--- start of COLLECTED MATERIAL ---
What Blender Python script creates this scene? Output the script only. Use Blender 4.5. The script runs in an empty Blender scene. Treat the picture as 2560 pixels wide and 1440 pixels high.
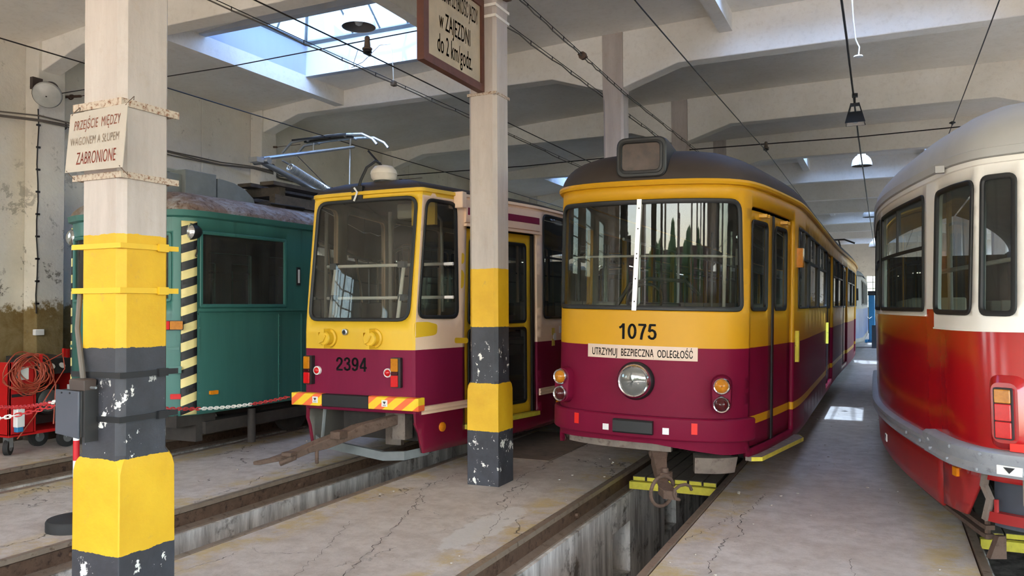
import bpy, bmesh, math, random
from mathutils import Vector, Matrix
from mathutils.geometry import delaunay_2d_cdt
random.seed(7)
S = bpy.context.scene; COL = S.collection
pi = math.pi
# ---------------------------------------------------------------- camera
CAM_H = 1.75
yaw, pitch, roll = math.radians(25.02), math.radians(1.365), math.radians(-.335)
fw = Vector((-math.sin(yaw)*math.cos(pitch), math.cos(yaw)*math.cos(pitch), math.sin(pitch)))
rt = Vector((math.cos(yaw), math.sin(yaw), 0)); up = rt.cross(fw)
r2 = rt*math.cos(roll)+up*math.sin(roll); u2 = up*math.cos(roll)-rt*math.sin(roll)
cd = bpy.data.cameras.new('camera'); cam = bpy.data.objects.new('camera', cd); COL.objects.link(cam)
cam.matrix_world = Matrix(((r2.x,u2.x,-fw.x,0),(r2.y,u2.y,-fw.y,0),(r2.z,u2.z,-fw.z,CAM_H),(0,0,0,1)))
cd.sensor_fit = 'HORIZONTAL'; cd.sensor_width = 36; cd.lens = 1995/2560*36; cd.clip_start = .05; cd.clip_end = 400
S.camera = cam
# ---------------------------------------------------------------- sky, sun, exposure
W = bpy.data.worlds.new('sky'); S.world = W; W.use_nodes = True
nt = W.node_tree; bg = nt.nodes['Background']
sky = nt.nodes.new('ShaderNodeTexSky'); sky.sky_type = 'NISHITA'; sky.sun_disc = False
sky.sun_elevation = math.radians(55); sky.sun_rotation = math.radians(172); sky.air_density = 1.2; sky.dust_density = 2.5
nt.links.new(sky.outputs[0], bg.inputs[0]); bg.inputs[1].default_value = .7
sd = bpy.data.lights.new('sun', 'SUN'); sd.energy = 4.0; sd.angle = math.radians(.6); sd.color = (1, .95, .87)
so = bpy.data.objects.new('sun', sd); COL.objects.link(so)
so.rotation_euler = Vector((.10, -1, 1.25)).to_track_quat('Z', 'Y').to_euler()
S.view_settings.view_transform = 'Standard'; S.view_settings.look = 'None'
S.view_settings.gamma = 1; S.view_settings.use_curve_mapping = False
S.view_settings.exposure = 2.2
S.cycles.max_bounces = 12; S.cycles.diffuse_bounces = 8; S.cycles.transparent_max_bounces = 24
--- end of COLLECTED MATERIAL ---
## [YOUR GOAL]
Quote the material in full and exactly; do not carry over its pictures.

## [WRITTEN RESPONSE]
What Blender Python script creates this scene? Output the script only. Use Blender 4.5. The script runs in an empty Blender scene. Treat the picture as 2560 pixels wide and 1440 pixels high.
import bpy, bmesh, math, random
from mathutils import Vector, Matrix
from mathutils.geometry import delaunay_2d_cdt
random.seed(7)
S = bpy.context.scene; COL = S.collection
pi = math.pi
# ---------------------------------------------------------------- camera
CAM_H = 1.75
yaw, pitch, roll = math.radians(25.02), math.radians(1.365), math.radians(-.335)
fw = Vector((-math.sin(yaw)*math.cos(pitch), math.cos(yaw)*math.cos(pitch), math.sin(pitch)))
rt = Vector((math.cos(yaw), math.sin(yaw), 0)); up = rt.cross(fw)
r2 = rt*math.cos(roll)+up*math.sin(roll); u2 = up*math.cos(roll)-rt*math.sin(roll)
cd = bpy.data.cameras.new('camera'); cam = bpy.data.objects.new('camera', cd); COL.objects.link(cam)
cam.matrix_world = Matrix(((r2.x,u2.x,-fw.x,0),(r2.y,u2.y,-fw.y,0),(r2.z,u2.z,-fw.z,CAM_H),(0,0,0,1)))
cd.sensor_fit = 'HORIZONTAL'; cd.sensor_width = 36; cd.lens = 1995/2560*36; cd.clip_start = .05; cd.clip_end = 400
S.camera = cam
# ---------------------------------------------------------------- sky, sun, exposure
W = bpy.data.worlds.new('sky'); S.world = W; W.use_nodes = True
nt = W.node_tree; bg = nt.nodes['Background']
sky = nt.nodes.new('ShaderNodeTexSky'); sky.sky_type = 'NISHITA'; sky.sun_disc = False
sky.sun_elevation = math.radians(55); sky.sun_rotation = math.radians(172); sky.air_density = 1.2; sky.dust_density = 2.5
nt.links.new(sky.outputs[0], bg.inputs[0]); bg.inputs[1].default_value = .7
sd = bpy.data.lights.new('sun', 'SUN'); sd.energy = 4.0; sd.angle = math.radians(.6); sd.color = (1, .95, .87)
so = bpy.data.objects.new('sun', sd); COL.objects.link(so)
so.rotation_euler = Vector((.10, -1, 1.25)).to_track_quat('Z', 'Y').to_euler()
S.view_settings.view_transform = 'Standard'; S.view_settings.look = 'None'
S.view_settings.gamma = 1; S.view_settings.use_curve_mapping = False
S.view_settings.exposure = 2.2
S.cycles.max_bounces = 12; S.cycles.diffuse_bounces = 8; S.cycles.transparent_max_bounces = 24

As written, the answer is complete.